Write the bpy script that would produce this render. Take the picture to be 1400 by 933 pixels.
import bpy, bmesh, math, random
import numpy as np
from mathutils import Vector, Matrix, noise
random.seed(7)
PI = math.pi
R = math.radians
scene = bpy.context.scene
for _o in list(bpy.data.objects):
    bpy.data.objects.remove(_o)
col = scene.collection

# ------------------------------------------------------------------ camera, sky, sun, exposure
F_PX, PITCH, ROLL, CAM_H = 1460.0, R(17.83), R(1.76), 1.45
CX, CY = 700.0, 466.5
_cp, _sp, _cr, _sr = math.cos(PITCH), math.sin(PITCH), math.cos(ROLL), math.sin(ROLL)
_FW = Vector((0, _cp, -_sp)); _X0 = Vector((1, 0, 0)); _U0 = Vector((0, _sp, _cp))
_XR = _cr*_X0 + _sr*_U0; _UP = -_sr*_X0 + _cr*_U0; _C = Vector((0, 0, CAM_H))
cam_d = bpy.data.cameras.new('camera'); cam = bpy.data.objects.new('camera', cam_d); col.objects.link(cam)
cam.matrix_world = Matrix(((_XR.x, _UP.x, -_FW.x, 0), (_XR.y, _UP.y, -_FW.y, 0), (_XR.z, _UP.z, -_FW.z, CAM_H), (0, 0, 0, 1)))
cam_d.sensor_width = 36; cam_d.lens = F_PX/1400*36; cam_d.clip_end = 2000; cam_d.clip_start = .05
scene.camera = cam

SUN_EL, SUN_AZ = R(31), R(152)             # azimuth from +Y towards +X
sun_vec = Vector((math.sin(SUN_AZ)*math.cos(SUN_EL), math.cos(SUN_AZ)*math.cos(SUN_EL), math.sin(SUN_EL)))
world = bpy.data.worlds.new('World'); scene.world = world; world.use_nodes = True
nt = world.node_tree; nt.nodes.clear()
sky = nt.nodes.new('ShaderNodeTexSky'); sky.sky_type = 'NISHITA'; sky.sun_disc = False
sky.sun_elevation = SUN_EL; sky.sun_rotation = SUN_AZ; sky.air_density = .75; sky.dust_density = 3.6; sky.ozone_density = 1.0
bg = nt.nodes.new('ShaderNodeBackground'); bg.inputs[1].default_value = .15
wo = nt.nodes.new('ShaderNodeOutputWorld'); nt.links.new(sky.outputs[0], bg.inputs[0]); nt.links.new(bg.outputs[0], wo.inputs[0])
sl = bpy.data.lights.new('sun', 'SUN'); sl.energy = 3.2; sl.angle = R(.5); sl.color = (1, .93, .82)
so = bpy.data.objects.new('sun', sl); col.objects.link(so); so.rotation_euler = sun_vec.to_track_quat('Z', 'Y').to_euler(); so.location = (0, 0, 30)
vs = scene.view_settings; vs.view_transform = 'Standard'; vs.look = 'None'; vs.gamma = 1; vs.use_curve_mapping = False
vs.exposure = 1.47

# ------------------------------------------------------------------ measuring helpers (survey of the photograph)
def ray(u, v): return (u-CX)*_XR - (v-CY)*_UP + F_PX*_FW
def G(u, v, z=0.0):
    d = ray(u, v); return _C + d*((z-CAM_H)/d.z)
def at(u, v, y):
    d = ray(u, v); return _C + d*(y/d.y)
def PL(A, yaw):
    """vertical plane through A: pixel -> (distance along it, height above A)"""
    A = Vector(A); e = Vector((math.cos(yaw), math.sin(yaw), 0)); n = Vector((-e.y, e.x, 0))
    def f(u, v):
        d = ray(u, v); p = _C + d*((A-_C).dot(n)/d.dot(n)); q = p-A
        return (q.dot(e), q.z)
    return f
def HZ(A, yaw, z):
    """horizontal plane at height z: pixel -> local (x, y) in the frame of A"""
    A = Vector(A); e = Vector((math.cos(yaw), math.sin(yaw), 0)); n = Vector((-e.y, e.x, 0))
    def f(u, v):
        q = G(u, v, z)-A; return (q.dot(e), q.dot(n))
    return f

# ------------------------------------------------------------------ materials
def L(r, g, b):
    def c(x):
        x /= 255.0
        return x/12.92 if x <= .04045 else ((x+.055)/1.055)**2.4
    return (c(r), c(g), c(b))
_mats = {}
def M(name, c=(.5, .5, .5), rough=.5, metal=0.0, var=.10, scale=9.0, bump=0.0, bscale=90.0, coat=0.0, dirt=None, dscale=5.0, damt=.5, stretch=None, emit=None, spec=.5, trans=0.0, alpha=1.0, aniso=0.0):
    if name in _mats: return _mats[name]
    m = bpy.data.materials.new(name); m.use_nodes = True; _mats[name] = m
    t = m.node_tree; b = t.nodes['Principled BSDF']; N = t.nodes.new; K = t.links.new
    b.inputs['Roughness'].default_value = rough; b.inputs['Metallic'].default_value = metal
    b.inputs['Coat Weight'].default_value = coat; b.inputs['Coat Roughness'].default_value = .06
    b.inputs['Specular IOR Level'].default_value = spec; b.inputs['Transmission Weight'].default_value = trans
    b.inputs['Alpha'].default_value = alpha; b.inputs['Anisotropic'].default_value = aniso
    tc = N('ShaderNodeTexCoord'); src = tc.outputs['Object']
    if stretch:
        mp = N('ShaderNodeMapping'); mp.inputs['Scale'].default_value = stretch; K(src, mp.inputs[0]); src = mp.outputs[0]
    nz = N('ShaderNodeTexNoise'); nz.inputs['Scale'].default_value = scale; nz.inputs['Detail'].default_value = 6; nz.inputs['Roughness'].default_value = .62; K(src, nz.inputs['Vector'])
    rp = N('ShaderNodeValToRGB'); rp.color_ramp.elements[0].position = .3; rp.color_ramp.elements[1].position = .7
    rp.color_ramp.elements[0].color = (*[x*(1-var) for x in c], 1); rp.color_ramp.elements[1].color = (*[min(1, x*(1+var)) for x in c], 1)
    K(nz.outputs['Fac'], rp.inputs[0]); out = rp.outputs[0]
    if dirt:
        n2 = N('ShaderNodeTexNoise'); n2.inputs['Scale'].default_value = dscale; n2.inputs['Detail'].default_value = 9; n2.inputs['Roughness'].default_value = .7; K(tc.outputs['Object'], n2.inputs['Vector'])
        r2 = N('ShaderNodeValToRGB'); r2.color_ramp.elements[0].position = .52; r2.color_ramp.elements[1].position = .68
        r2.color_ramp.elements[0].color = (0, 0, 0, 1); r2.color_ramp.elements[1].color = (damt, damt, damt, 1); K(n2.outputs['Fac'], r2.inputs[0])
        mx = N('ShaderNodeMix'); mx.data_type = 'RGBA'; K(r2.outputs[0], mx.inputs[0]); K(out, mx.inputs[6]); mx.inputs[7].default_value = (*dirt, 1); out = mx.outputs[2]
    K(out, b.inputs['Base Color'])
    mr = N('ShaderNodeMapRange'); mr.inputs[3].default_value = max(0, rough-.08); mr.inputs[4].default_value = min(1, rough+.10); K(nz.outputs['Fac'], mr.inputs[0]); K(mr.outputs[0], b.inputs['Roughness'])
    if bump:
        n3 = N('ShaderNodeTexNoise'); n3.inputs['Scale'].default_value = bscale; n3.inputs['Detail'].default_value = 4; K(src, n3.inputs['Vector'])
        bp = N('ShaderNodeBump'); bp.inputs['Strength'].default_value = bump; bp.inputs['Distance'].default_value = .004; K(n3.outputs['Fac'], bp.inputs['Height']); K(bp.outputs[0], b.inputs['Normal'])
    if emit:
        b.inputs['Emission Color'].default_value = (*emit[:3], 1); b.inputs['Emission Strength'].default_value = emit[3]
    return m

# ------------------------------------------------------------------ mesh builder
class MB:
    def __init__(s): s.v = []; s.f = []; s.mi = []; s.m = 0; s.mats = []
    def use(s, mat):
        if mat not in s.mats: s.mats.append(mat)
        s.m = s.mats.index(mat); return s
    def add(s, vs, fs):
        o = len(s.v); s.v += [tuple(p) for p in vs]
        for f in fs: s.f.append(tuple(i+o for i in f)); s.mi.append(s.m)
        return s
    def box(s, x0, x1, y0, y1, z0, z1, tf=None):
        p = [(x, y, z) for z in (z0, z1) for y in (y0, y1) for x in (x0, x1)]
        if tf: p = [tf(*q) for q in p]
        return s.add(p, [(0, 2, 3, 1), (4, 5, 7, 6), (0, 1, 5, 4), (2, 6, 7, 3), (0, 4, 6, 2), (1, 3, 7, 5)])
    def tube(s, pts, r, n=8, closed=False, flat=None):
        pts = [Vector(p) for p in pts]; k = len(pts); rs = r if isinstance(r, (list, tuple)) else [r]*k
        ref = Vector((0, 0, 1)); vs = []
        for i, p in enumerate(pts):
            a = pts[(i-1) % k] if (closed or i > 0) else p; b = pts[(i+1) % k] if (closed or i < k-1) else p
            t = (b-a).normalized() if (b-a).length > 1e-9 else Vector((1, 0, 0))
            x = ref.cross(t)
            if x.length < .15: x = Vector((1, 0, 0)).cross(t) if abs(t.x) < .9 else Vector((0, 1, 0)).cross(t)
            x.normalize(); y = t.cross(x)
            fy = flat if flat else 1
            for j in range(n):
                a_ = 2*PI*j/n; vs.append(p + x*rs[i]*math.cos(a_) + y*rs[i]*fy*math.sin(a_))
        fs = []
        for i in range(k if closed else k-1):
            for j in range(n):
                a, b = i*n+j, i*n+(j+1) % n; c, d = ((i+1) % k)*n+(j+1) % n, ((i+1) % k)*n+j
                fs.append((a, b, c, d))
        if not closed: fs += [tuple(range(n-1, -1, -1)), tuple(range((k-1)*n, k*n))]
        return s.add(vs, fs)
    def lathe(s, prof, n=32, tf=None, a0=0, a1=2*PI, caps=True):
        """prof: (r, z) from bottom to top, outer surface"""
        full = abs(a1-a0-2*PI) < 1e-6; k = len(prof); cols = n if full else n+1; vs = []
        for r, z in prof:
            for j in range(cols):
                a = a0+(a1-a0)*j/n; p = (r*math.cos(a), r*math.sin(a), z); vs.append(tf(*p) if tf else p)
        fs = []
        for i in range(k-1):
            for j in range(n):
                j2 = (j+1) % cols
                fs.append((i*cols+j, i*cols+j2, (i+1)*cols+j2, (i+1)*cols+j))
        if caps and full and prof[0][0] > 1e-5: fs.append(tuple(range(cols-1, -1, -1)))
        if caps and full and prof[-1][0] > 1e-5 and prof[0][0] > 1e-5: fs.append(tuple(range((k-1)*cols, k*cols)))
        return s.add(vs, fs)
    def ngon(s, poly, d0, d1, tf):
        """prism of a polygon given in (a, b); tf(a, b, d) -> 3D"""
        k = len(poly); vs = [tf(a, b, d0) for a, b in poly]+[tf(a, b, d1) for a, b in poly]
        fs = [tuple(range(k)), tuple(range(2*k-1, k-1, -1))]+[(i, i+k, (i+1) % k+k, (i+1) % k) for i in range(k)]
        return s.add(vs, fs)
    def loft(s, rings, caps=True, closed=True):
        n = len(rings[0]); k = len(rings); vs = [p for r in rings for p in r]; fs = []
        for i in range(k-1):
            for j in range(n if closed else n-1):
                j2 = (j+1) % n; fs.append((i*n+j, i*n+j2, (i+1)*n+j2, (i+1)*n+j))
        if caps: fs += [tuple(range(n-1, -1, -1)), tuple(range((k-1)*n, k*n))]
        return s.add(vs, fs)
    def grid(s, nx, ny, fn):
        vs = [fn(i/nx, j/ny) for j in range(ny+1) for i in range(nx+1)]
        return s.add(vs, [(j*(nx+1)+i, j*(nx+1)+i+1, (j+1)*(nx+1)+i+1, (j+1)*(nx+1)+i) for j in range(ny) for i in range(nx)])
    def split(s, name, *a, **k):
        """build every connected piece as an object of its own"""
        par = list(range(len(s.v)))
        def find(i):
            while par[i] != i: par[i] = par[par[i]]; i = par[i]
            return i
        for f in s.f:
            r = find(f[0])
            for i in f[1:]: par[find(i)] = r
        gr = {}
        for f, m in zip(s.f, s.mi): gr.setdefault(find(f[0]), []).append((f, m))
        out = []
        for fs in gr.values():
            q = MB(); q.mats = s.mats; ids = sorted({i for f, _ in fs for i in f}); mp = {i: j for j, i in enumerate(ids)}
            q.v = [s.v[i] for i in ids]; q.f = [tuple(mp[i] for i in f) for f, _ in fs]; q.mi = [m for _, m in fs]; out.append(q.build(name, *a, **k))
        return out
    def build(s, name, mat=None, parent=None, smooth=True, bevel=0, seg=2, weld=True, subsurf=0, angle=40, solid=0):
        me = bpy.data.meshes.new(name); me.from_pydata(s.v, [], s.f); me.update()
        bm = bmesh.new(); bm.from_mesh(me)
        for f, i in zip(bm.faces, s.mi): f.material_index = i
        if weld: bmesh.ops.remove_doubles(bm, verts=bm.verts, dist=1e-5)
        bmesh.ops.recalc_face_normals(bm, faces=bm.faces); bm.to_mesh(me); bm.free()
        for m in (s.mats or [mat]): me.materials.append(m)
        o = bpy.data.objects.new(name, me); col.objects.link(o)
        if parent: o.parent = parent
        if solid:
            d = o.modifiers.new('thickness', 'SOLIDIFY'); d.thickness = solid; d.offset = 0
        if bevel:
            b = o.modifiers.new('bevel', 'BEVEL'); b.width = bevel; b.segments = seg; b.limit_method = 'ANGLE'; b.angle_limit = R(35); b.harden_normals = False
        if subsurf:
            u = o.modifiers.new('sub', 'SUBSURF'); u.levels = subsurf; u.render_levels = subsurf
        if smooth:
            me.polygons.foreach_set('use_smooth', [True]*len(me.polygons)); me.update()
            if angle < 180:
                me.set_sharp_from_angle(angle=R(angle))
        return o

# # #

From the first line of the data above to the line holding "col = scene.collection", reproduce each line exactly; emit no other lines.

• [OUTPUT FOR THIS TASK]:
Write the bpy script that would produce this render. Take the picture to be 1400 by 933 pixels.
import bpy, bmesh, math, random
import numpy as np
from mathutils import Vector, Matrix, noise
random.seed(7)
PI = math.pi
R = math.radians
scene = bpy.context.scene
for _o in list(bpy.data.objects):
    bpy.data.objects.remove(_o)
col = scene.collection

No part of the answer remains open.